Terrill claims that since his election in 2004, there has been a crescendo of constituent complaints of increasing numbers of illegal immigration in and around Oklahoma City. To address these concerns, Terrill introduced legislation in 2006 aimed at combating the seemingly uncontrollable influx of undocumented workers into his district outside Oklahoma City.

The first bill authored by Terrill was defeated. The second, the Oklahoma Taxpayer and Citizen Protection Act of 2007, cutoff all publicly funded benefits to those unable to prove legal residence in the United States. This bill passed and made great strides in the fight to discourage the hiring of illegals.

One of the law’s principal provisions makes it a felony to assist or transport any undocumented person for commercial purposes. This is very similar to a provision in the new Arizona law. The Oklahoma law also made verifiable legal residence a qualification for getting a driver's license or any form of state identification. Finally, the bill imbued local law enforcement with a panoply of new powers designed to more effectively cooperate with federal immigration authorities such as the Immigration and Customs Enforcement (ICE).

Flush with political capital after an impressive victory in his 2008 re-election campaign, Representative Terrill is ready to introduce a broader legislative package, one in line with the bill passed in Arizona. The Terrill bill would “add asset-seizure and forfeiture provisions for immigration-related crimes and harsher penalties for undocumented immigrants caught with weapons.”

What has driven Terrill to work so tirelessly on such a controversial issue. According to the man himself, “Flagrant illegal immigration threatens the very integrity of our Republic.”

It’s not just state legislatures that are responding to the din of citizen outcries against the illegal invasion of America. In Georgia, immigration has become a hot button issue in the governor’s race, as well. In the home of Hank Aaron, former Rep. Nathan Deal is ready to step up to the plate and knock the issue of illegal immigrants out of the park.

When asked about the topic by reporters, Deal states, “The new Arizona law is called ‘controversial’ but 70% of Arizonans approve of it,” Deal said. “I think there would be similar support in Georgia for such legislation. Our public services are stretched beyond their limits during these tough economic times, and our open borders result in our states and counties importing poverty.
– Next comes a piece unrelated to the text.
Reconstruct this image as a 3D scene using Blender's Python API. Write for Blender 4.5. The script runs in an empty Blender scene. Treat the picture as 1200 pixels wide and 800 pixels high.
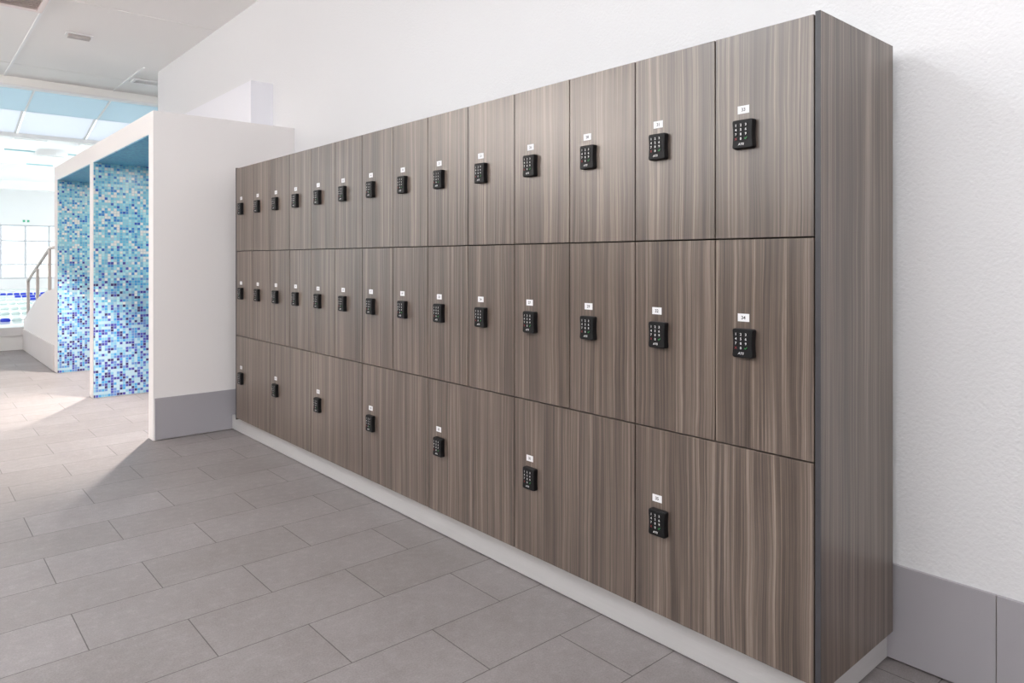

Local taxpayers foot the bill for these significant additional costs.”

Echoing Representative Terrill’s statement quoted above, former Congressman Deal believes that the national government’s lassitude has made the protection of the border a crucial concern to citizens in non-border states, too. An impenetrable border is paramount to perpetuating the prosperity that all Americans, those born here and those who have come here legally, currently enjoy. After all, it is that prosperity and the liberty engender by it that attracts immigrants in the first place.

At least eight other states are currently considering legislation aimed at staunching the flow of illegal immigrants into their sovereign territory. The push to protect our borders is gaining momentum coast-to-coast and border-to-border. Americans are electing local representatives committed to enforcing laws that were enacted to both safeguard citizens and legal residents, as well as to encourage legal immigration. These laws draw the good people of the world to America by defending that liberty that has made the United States the shining city on a hill and the palladium of freedom.